Tuesday, June 2, 2009


Using the INTERVIEW QUESTION FORM I have supplied, over the next few postings I'm going to discuss each section in a little more depth.

Section number one, entitled HOW FAR BACK IS OUR KNOWN ANCESTRY, will help you assess the time frame of your family members knowledge of your ancestors. When you are asking the questions in this section, you are really trying to get an idea of your ethnic background and a time period so that you can start to zero in on various categories that will direct your initial 'legwork' research.

For example, when I first started interviewing my paternal Grandmother in regards to my Grandfather's lineage which was the surname Goss, she only knew the members she had personally met and those they spoke of in conversation. It wasn't much at that time to go on, however, she knew they spoke of the family locating in Pennsylvania from Connecticut! So, I knew I would include researching historical records in regards to Connecticut and migration patterns to Pennsylvania. The time frame would have to be estimated by birth and death dates of those family members we knew about already.

Section number two, entitled IF THEY IMMIGRATED, DO YOU KNOW THE DETAILS, would amass very important information if the questions in this section could be answered. In the Goss line, we only knew that they came from Connecticut, we didn't have any knowledge of a ship. So that meant for my Grandfather's line, I would have to take another line of questioning to obtain more clues. However, in my Mother's lineage, this section of questioning would result in great leads. The surname I was researching for my Mother's line was Tolodziecki, my Grandmother's maiden name. My Grandmother knew part of the name of the ship her Father arrived on when he immigrated to America from ---and this was really important---German occupied Poland. Just that information alone, gives me a period of time to focus on! She knew a lot of the dates I needed as she was first generation born in America, so the knowledge she had was first hand! That meant, there was a really good chance that the information was correct! Since she knew her Father had located in the town she was raised, I didn't have too far to look for the records I needed! Now that is a great scenario, but it doesn't always happen that way, just as in the case of my Father's line from Connecticut. If you don't have any immigration records to go on, you have to sniff out more information by further questioning, as I have set up in the next section.

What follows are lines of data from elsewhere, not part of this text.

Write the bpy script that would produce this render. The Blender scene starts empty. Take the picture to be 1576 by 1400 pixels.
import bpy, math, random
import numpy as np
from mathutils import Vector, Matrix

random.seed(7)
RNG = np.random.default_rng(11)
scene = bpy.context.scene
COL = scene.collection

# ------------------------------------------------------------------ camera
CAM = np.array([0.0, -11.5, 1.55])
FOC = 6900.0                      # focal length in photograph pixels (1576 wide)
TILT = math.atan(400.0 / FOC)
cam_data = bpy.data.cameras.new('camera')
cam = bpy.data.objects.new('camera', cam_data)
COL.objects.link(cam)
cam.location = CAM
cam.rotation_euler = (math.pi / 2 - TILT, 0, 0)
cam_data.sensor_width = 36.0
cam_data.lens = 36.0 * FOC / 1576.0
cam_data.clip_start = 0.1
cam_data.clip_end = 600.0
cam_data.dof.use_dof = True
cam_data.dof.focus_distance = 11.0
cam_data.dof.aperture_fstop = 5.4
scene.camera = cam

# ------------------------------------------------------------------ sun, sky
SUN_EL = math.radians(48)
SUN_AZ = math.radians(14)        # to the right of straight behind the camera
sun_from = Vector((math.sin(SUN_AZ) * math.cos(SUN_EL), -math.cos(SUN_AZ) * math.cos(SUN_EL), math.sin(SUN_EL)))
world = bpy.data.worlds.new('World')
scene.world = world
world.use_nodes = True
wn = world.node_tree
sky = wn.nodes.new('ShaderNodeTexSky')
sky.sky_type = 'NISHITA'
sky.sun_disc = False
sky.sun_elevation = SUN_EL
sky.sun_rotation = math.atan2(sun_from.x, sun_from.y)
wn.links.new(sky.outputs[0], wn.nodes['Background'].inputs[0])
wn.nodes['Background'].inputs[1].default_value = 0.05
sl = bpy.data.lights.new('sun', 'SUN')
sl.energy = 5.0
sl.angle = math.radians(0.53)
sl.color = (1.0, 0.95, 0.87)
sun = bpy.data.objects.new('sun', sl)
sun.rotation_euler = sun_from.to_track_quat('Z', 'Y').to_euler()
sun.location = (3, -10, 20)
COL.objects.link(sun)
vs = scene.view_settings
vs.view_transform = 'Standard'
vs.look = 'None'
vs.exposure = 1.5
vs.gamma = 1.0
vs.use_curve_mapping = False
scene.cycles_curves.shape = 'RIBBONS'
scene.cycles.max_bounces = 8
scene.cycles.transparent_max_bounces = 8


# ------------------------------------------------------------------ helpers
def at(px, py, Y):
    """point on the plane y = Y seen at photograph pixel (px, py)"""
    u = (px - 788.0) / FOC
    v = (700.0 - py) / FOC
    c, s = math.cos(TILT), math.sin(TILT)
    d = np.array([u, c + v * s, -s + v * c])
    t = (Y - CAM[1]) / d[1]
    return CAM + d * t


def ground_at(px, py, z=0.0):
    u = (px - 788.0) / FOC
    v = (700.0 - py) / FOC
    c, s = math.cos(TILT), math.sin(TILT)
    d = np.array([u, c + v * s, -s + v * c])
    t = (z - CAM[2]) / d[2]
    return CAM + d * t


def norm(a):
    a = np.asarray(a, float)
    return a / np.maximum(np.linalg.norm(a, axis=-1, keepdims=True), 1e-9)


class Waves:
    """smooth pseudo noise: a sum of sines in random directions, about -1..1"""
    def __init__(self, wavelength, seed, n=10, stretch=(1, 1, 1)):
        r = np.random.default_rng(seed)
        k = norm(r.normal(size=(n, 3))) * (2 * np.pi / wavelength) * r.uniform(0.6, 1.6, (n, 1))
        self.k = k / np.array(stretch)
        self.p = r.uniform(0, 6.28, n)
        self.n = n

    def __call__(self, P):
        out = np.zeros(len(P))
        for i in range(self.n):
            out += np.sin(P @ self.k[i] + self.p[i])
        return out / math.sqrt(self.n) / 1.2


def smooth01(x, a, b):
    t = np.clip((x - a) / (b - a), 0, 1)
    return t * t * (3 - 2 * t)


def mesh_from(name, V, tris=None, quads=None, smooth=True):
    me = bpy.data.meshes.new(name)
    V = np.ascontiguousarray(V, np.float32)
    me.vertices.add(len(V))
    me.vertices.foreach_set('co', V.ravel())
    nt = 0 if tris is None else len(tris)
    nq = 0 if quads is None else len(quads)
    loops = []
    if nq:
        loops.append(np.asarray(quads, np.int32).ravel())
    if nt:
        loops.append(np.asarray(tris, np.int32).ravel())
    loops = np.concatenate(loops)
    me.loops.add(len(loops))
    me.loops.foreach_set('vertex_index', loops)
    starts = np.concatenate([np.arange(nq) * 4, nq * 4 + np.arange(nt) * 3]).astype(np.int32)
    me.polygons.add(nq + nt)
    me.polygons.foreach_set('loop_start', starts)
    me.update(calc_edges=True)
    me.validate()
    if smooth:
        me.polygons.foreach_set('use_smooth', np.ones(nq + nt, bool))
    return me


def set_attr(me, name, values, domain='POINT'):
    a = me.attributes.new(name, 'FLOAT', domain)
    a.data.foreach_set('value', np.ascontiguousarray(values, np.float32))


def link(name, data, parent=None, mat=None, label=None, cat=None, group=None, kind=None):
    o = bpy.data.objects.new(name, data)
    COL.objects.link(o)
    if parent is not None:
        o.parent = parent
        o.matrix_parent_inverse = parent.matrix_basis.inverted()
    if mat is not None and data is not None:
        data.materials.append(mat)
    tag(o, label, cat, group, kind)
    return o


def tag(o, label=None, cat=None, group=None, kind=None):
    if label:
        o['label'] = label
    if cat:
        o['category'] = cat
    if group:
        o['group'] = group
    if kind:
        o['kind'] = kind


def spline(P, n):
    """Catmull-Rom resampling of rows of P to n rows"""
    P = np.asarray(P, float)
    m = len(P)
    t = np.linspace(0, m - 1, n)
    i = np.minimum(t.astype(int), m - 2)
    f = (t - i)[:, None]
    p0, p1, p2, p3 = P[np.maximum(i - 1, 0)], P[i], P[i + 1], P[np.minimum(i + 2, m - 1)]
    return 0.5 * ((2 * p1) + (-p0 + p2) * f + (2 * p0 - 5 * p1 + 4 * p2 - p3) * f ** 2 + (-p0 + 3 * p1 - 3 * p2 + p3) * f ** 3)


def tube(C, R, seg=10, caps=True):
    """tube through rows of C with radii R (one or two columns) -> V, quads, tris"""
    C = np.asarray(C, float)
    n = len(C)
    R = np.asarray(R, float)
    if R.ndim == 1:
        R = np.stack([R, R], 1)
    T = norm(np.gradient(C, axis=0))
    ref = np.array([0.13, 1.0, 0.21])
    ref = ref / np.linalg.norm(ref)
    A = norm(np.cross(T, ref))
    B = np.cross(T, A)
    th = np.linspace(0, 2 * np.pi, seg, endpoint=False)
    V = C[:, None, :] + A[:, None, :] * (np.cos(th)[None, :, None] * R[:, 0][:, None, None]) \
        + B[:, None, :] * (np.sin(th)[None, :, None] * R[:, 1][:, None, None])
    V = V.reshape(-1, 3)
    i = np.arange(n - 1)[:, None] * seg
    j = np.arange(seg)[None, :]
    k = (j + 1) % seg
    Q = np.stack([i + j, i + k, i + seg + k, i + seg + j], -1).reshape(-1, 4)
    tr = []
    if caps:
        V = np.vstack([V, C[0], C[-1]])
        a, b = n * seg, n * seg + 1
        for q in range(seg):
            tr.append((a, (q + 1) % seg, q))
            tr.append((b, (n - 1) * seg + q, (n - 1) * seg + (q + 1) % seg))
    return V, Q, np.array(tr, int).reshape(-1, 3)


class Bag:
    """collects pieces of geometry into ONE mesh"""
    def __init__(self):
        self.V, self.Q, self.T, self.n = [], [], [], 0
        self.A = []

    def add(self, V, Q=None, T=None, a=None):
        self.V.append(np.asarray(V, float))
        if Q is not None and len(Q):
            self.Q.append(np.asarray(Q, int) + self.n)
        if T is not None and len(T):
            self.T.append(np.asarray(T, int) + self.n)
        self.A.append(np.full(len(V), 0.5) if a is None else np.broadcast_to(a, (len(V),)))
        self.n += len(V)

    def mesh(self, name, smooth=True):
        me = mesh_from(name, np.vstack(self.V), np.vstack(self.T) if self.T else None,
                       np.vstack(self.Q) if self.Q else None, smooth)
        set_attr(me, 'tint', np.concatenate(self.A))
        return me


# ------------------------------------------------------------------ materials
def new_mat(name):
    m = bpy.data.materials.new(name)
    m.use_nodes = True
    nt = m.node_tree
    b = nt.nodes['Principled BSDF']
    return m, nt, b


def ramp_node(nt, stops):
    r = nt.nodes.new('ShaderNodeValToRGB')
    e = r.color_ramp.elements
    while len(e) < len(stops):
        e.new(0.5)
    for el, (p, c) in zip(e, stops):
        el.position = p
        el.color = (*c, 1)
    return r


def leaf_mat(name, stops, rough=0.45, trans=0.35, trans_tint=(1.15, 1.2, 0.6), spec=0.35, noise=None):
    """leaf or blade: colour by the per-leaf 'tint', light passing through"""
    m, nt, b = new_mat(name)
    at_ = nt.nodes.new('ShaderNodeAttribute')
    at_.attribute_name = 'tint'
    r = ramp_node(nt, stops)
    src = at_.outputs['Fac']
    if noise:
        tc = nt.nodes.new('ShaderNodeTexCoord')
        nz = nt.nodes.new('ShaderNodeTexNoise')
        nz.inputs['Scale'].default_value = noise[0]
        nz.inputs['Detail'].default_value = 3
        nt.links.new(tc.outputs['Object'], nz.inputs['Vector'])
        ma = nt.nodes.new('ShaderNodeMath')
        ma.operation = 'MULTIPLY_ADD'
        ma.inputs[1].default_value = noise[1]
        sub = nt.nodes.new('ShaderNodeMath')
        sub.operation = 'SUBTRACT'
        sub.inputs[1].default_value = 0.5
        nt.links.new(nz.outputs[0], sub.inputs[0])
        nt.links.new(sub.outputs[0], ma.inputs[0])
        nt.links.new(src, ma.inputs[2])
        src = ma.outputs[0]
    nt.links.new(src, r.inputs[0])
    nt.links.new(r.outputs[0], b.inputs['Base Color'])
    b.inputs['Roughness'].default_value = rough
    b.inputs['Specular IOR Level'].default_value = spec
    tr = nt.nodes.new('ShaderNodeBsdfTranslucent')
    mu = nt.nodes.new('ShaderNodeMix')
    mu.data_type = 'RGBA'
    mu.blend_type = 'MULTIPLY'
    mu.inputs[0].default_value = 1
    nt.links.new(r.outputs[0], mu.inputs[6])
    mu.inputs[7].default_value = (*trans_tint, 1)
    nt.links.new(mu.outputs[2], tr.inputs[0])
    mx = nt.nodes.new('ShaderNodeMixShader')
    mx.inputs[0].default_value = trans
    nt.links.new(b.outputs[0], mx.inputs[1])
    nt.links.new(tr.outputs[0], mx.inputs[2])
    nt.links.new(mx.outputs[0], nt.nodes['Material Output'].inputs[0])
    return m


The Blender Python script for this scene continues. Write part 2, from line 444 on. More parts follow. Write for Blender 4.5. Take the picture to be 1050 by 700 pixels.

Section number three, entitled WHAT ANCESTORS HAVE YOU HEARD ABOUT, BUT NEVER MET, gives the person you are interviewing a chance to reflect. Often by sharing little stories they have heard, or information that has been passed down in the family, it joggles their memory and just in conversation, more information comes to surface and begins to form a picture for you to start investigating. In this section, you are giving them ideas of the kind of information they may have, but just aren't aware that it would help you in your search.

For example, people don't always think of the Family Bible as being a great resource, but years ago, birth, christening, baptismal, marriage, death dates were often recorded in the Family Bible! People have found relatives that no one ever knew about, maybe a child died at birth, or at a very young age, maybe there was a first marriage that no one talked about, you get the idea! They may not have spoken about these things, but most likely there is a record of it somewhere! So, ask if anyone is aware of someone in the family having a Bible that was passed down from previous generations. If you are lucky enough to have access to such a treasure, then request an opportunity to look through it on the premises of the current owner. Of course, I realize not everyone has a religious affiliation or one that would include a Bible, but my point is that if there is a book of record in the family, religiously affiliated or not, you want to look through it to see if there is any information that would be appropriate to your research. I mention Bibles specifically because most have been and are printed with a section for Family Records.

The other thing you want to find out is if there is a Family Photo Album that has been passed down because there will be a wealth of photographs, that perhaps are even notated somewhere on the photo as to who it is, the event, the date, etc. You might find that the person you are interviewing will suddenly remember something just by association while looking at old photos. As I've said before, photos put a face to names, and it is amazing how much more connected you feel when you can visualize someone in your ancestry. The oldest photo, well copy of a photo, that I have is of my fourth Great Grandmother, Huldah Olive Wandel Goss. She lived just long enough after the Civil War to have had the opportunity to be photographed! I would imagine that was like man landing on the moon for her generation! She didn't exactly look happy about it, but then she may not have had any teeth left to smile with at her age! Putting her face to her name, it was like someone had handed me a million dollars! There are moments in research that are pretty priceless!

Speaking of Family Bibles and religious affiliation, even though you may know your family's current religious affiliation, don't assume it has always been that way. Ask if anyone knows what churches, temples, religious institutions or organizations, etc. that any family members belonged to, as you just never know!

As I have noted in this section of the interview question form, you will also want to ask if anyone belonged to any organization such as the D.A.R. [Daughter of the American Revolution], Mayflower Society, Freemason, etc. The reason you would ask this question is because there are records that you can research with these affiliations. I will be putting a list together of these types of organizations that you can ask about, or check out if you think you might find it appropriate.